Ignore my comments on .999 being part of any set (it can be argued both ways) and look at the notion of countability itself. You right, its about creating a 1-to-1 map between the naturals and some set of numbers. But I say look deeper at that idea of a map. I say you need to be able to specify, in finite time, each number of the new set for each natural. Because if a number can't be specified in finite time, its really questionable as to whether its really been specified at all.
You may be thinking about the number e for instance. It is defined through an infinite series, with the dreaded '...' at the end. But what does the "..." mean? It means "you see the pattern." and because of that, you can write it in sigma notation as an infinite sum, using finite information. You can specify it precisely in finite time, same with pi. However if I told you had a number like e, except that the denominator of each part of the infinite sum was TOTALLY RANDOM, it could not be expressed with finite information, because by definition of randomness, there is no simple pattern which can be reduced down to a finite algorithm.

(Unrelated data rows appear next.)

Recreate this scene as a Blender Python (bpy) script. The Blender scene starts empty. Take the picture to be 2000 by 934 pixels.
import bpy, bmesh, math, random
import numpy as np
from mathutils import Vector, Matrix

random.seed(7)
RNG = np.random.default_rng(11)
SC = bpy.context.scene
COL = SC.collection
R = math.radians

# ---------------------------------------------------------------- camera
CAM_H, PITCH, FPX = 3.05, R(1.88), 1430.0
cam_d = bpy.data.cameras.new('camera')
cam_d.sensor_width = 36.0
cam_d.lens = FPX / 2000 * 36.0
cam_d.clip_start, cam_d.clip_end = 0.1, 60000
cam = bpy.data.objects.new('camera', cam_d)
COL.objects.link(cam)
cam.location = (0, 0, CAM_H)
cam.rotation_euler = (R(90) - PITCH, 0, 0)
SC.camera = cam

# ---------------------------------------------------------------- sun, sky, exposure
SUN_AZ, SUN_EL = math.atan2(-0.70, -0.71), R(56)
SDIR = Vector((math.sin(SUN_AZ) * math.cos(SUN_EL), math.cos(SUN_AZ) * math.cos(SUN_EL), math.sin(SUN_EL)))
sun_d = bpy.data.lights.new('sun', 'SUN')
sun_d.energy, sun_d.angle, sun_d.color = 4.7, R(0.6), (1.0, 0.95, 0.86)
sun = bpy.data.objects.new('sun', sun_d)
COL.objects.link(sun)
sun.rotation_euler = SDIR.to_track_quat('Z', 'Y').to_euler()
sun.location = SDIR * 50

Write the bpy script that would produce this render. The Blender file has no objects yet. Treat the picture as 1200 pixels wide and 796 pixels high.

So that's my point: For x to BE a countable number it has to have a finite specification in the family of numbers it belongs. So 314159... is not a an integer, 314159.../100000... is not a rational and 3.14159... is not a decimal. The "..." is a social agreement, saying "you see the pattern" but neither of these numbers really says for sure what the pattern is. The form of e here in sigma notation IS precisely specified with finite information:
http://mathworld.wolfram.com/e.html
with no "..." at the end. And you can produce the same kind of precise, finite definition for pi, and you can produce it for 0.9999 but as soon as you do that, you are giving more information than you had with the "..." hand wavy notation.
The issue isn't about whether 0.999... is equal to 1, the issue is that 0.999... was never a precisely specified number in the first place, anymore than 0.134250978... (you know the rest) is. So the question is, what finite form are you going to reduce it to for me? If you assumed 1/3 = 0.333... and say therefore 0.999... = 3*1/3, of course its equal to 1. If you are defining it by being infinitesimally off from 1, than its infinitesimally off from 1.